Caption: Ern Hendry lives in Point Turton on Yorke Peninsula in South Australia.

3rd Place, Environmental Portrait: ‘The Man of Golden Fibers’ by Azim Khan Ronnie (India)

Caption: Workers appear to be wearing large golden wigs as they carry a heavy bundle of jute fiber. Their bodies are enveloped with the heavy natural fibers, with only their faces visible as they each carry around 50kg of jute on their shoulders.

1st Place, Family Sitting: ‘Maiden of the Suri Tribe’ by Zay Yar Lin (Myanmar)

Caption: She is 25 years old, not yet married, and still guarded by her family. She is still waiting for her husband. A man in the Suri Tribe can only marry a girl when he has sixty cattle which are presented to the girl’s family as the price of marriage.

2nd Place, Family Sitting: ‘People of the River’ by Jatenipat Ketpradit (Thailand)

Caption: This is a picture of a Karo tribe family that includes father, mother, 2 brothers and 2 sisters.
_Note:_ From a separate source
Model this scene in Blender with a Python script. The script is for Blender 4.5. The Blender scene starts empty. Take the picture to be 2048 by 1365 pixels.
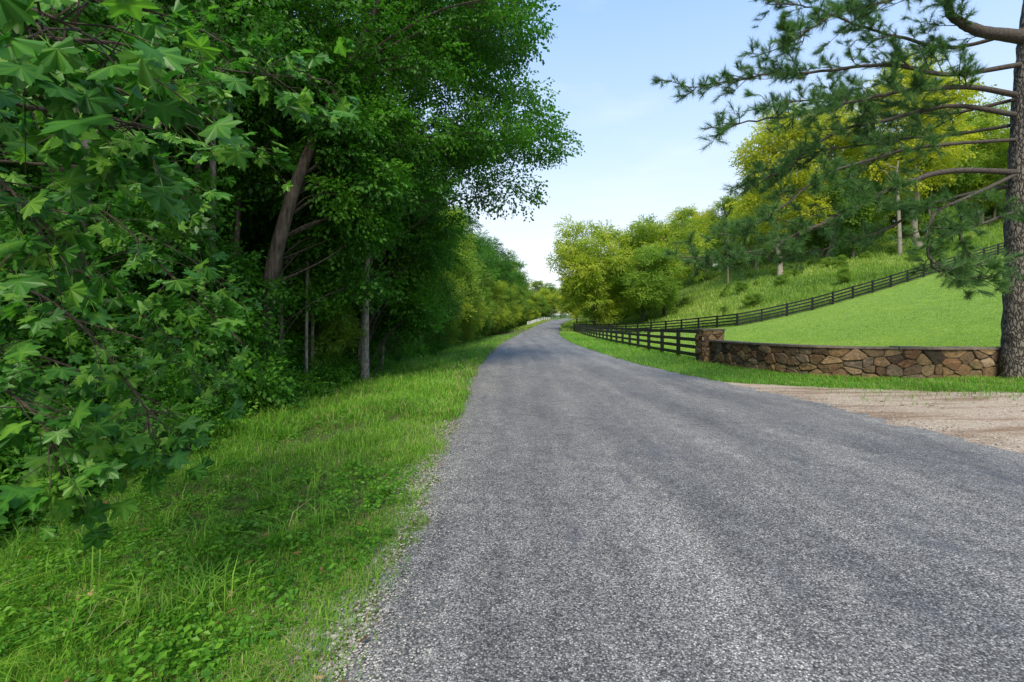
import bpy, math, numpy as np
from mathutils import Vector
rng=np.random.default_rng(7)
sc=bpy.context.scene
F=967.0; CX=1024.0; HY=650.0; H=1.6
def P(u,v,d):  # surveyed position: photo bearing + distance -> world metres
    return np.array([(u-CX)/F*d, d, H-(v-HY)/F*d])
def nrm(a): return a/(np.linalg.norm(a,axis=-1,keepdims=True)+1e-9)
def sst(a,b,x):
    t=np.clip((x-a)/(b-a),0,1); return t*t*(3-2*t)
def sp(x): return np.logaddexp(0,x)
# ---------------------------------------------------------------- mesh builder
class MB:
    def __init__(s): s.v=[];s.f=[];s.k=[];s.m=[];s.t=[];s.n=0
    def add(s,v,f,m=0,t=0.5):
        v=np.asarray(v,float).reshape(-1,3); f=np.asarray(f,int)
        if f.ndim==1: f=f[None]
        s.v.append(v); s.f.append((f+s.n).ravel()); s.k.append(np.full(len(f),f.shape[1]))
        s.m.append(np.broadcast_to(np.asarray(m),(len(f),)).copy()); s.t.append(np.broadcast_to(np.asarray(t,float),(len(v),)).copy()); s.n+=len(v)
    def mesh(s,name,mats,smooth=(),col=None):
        v=np.concatenate(s.v); f=np.concatenate(s.f); k=np.concatenate(s.k); m=np.concatenate(s.m); t=np.concatenate(s.t)
        me=bpy.data.meshes.new(name)
        me.vertices.add(len(v)); me.vertices.foreach_set('co',v.astype(np.float32).ravel())
        me.loops.add(len(f)); me.loops.foreach_set('vertex_index',f.astype(np.int32))
        me.polygons.add(len(k)); st=np.concatenate([[0],np.cumsum(k)[:-1]])
        me.polygons.foreach_set('loop_start',st.astype(np.int32))
        me.polygons.foreach_set('material_index',m.astype(np.int32))
        me.polygons.foreach_set('use_smooth',np.isin(m,list(smooth)) if len(smooth) else np.zeros(len(m),bool))
        for a in mats: me.materials.append(a)
        at=me.attributes.new('tint','FLOAT','POINT'); at.data.foreach_set('value',t.astype(np.float32))
        if col is not None:
            ca=me.attributes.new('gcol','FLOAT_COLOR','POINT')
            ca.data.foreach_set('color',np.concatenate([col,np.ones((len(col),1))],1).astype(np.float32).ravel())
        me.update(calc_edges=True); me.validate()
        return me
    def obj(s,name,mats,smooth=(),parent=None,col=None):
        o=bpy.data.objects.new(name,s.mesh(name,mats,smooth,col)); sc.collection.objects.link(o)
        if parent: o.parent=parent
        return o
def empty(name,loc=(0,0,0)):
    e=bpy.data.objects.new(name,None); e.location=loc; e.empty_display_size=.2; sc.collection.objects.link(e); return e
def tube(mb,pts,rad,n=7,m=0,t=0.5):
    p=np.asarray(pts,float); r=np.broadcast_to(np.asarray(rad,float),(len(p),))
    d=nrm(np.gradient(p,axis=0))
    if abs(d[0,2])>.6: ref=np.tile([[1.,0,0]],(len(p),1))
    else: ref=np.tile([[0,0,1.]],(len(p),1))
    a=nrm(np.cross(d,ref)); b=np.cross(d,a)
    th=np.linspace(0,2*np.pi,n,endpoint=False)
    v=p[:,None]+r[:,None,None]*(np.cos(th)[None,:,None]*a[:,None]+np.sin(th)[None,:,None]*b[:,None])
    i=np.arange(len(p)-1)[:,None]*n; j=np.arange(n)[None]; j2=(j+1)%n
    f=np.stack([i+j,i+j2,i+n+j2,i+n+j],-1).reshape(-1,4)
    mb.add(v,f,m,t)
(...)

The Karo tribe living along the Omo River, incorporate rich, cultural symbolism into their rituals by using ornate body art, headdresses, and body scarification to express beauty and significance within their community.

3rd Place, Family Sitting: ‘Little Lord Fauntleroy’ by Nancy Flammea (Australia)

Caption: I’m done with my music lessons! A character from the children’s classic novel by Frances Hodgson Burnett Little Lord Fauntleroy written in 1886.

Finalist, Portrait Story: ‘Praying with Fire’ by Azim Khan Ronnie (India)

Caption: Devotees attend prayer with burning incense and light oil lamps before breaking fast during a religious festival called Rakher Upobash. Every year thousands of Hindu devotees gather in front of Shri Shri Lokenath Brahmachari Ashram temple for the Kartik Brati or Rakher Upobash religious festival in Narayanganj, Bangladesh.

Finalist, Environmental Portrait: ‘A Golden Moment’ by Kari Dahlstrom (United States)

Caption: A Golden Moment is the portrait of a Kazakh Eagle Hunter taken at the Eagle Festival in Western Mongolia. Here, traditional eagle hunters display how they have trained eagles in the same manner as their ancestors. The shot was not posed, but taken as hunter and eagle rode by.